In his photographs, shot with a semi-professional camera and one zoom lens, Andi has examined the coastline, sea, sea wall, bathing huts, streams, woods, fields, skies and surrounding area in every season and in all weathers. He has hung off cliff tops, climbed slippery walls, waded in streams and knelt in waves, cycled hundreds of miles, walked marathons, all within a 5 mile radius of his house. He gets up before the sun and has completed his work before the kids go to school.

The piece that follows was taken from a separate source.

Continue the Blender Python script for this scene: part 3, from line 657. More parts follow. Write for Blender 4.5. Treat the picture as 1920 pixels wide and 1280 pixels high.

He must know every nook and cranny around the bays of Scarborough, and still the pictures keep coming; and they get better and and better as though Blake (the name he signs his work with) had the capacity to see layers and strata that only the fairies can see. Many times I have said to him - that image is magical. Magical is the best way to sum up his pictures

Andi Blake came second in the Amateur Photographer of the Year competition in 2012 and shortlisted in landscape photographer of the year 2013. He should have won, but then he is better than most amateurs and more original that most professionals. He says he doesn't know anything about cameras or equipment. That is patently untrue as the technical skill in his pictures proves otherwise. What he probably means is that he is untrained. And all the better for it in my opinion, because the camera (and its mechanics) doesn't get in the way of his vision. That can only be said of truly great photographers. Andi Blake is fast becoming one of those.